The first sessions, with the client and people from the construction industry who would actually use the robot, ran in our office with props that simulated a real site. I prepared the test scenarios and then drew the critical findings into the next round of iteration.

Final UI
Based on internal and user tests, we gradually finalized the visual design of the application.
We kept in mind that it had to stay clear and usable in hard conditions: poor light, sun glare, frost, dust. We accounted for touch controls, needed for things like rotating the robot's 3D view in service mode. And each screen was validated with developers so every piece of data and function was interpreted correctly in the control code.

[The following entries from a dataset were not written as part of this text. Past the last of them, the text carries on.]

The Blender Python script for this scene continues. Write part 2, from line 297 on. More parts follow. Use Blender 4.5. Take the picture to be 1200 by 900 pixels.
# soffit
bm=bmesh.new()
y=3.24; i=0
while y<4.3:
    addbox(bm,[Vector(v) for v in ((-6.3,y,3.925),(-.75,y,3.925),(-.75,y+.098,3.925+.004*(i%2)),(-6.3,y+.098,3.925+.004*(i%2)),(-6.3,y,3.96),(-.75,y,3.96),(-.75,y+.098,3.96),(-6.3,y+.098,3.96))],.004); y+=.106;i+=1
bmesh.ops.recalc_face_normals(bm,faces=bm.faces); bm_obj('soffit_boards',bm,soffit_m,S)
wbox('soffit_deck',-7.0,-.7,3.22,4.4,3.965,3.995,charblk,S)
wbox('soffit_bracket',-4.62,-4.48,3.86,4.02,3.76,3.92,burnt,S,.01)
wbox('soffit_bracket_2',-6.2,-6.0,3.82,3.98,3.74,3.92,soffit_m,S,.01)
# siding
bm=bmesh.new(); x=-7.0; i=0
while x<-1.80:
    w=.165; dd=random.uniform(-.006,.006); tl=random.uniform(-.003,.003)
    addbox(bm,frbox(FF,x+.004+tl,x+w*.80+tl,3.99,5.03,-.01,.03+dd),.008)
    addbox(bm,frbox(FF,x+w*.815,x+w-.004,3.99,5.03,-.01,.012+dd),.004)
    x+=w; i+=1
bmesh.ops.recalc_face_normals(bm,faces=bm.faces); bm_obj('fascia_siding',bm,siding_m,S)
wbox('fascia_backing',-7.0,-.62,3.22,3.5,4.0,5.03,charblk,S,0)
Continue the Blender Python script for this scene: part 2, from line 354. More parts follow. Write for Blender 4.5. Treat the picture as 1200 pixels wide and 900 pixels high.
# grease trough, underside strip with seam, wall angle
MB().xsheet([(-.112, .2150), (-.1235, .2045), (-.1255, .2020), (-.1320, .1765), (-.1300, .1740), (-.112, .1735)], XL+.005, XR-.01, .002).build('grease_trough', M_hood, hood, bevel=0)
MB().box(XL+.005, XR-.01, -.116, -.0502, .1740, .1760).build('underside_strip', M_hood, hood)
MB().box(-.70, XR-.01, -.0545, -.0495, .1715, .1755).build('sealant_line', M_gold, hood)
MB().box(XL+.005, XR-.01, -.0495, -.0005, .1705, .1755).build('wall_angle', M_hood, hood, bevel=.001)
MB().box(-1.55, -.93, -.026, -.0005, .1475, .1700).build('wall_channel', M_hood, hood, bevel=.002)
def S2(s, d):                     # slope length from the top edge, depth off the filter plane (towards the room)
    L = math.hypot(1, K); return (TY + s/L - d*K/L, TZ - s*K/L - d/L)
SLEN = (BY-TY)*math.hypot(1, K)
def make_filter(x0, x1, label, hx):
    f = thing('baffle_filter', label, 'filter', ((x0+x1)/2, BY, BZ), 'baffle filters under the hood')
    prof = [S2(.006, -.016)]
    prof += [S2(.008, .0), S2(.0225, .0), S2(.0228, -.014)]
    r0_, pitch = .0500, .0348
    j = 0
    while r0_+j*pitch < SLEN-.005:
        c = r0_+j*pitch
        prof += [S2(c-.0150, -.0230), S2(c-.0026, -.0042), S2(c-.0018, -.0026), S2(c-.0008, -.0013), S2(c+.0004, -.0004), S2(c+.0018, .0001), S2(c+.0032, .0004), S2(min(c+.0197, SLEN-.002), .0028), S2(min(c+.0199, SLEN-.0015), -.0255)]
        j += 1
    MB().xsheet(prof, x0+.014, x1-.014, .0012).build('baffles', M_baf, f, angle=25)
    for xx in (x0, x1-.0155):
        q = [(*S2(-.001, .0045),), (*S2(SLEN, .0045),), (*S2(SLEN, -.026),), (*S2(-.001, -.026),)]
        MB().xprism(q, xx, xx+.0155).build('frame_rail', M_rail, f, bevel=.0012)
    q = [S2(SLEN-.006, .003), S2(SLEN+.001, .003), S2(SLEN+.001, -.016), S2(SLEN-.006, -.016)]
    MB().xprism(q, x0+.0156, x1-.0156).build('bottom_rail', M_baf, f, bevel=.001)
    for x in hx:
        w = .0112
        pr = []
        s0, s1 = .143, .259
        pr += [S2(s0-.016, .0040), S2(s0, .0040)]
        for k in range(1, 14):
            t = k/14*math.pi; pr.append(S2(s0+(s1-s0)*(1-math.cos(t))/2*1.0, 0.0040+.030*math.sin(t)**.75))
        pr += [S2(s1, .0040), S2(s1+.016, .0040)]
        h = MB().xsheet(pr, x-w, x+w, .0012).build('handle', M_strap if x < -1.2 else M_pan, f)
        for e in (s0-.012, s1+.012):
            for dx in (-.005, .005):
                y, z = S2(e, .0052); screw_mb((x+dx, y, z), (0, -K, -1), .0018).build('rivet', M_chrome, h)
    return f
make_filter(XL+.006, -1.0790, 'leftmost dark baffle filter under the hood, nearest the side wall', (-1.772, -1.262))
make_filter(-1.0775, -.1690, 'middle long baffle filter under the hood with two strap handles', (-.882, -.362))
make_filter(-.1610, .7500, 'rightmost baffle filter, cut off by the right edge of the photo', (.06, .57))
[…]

The value of client collaboration
It is worth highlighting how much the collaboration with the client mattered. On this project, without their technical expertise, our work would have had far less impact. Their knowledge of robotics and construction was a deep resource for us.
The client's energy and commitment also kept the whole team motivated. That collaboration let us deliver strong work in unfamiliar territory in a short time, which the client valued.

Further development
The project has been run in a highly agile way throughout, and still is. Everything is now being fine-tuned based on the robot's first real use on construction sites, which lets us collect feedback and improve both the processes and the interface.
We are also starting to add features that were left out over the past months, when all the effort went into launching a minimal but fully functional and useful configuration.

The conclusion
For me, this has been one of the most interesting projects I have worked on in nearly twenty years. I learned a lot, including in fields I knew nothing about, and developed a real interest in digital products that have a physical impact.
I believe my work helped the project succeed. It is now getting real attention from both the public and industry experts, and stands as a genuine step forward for the construction industry.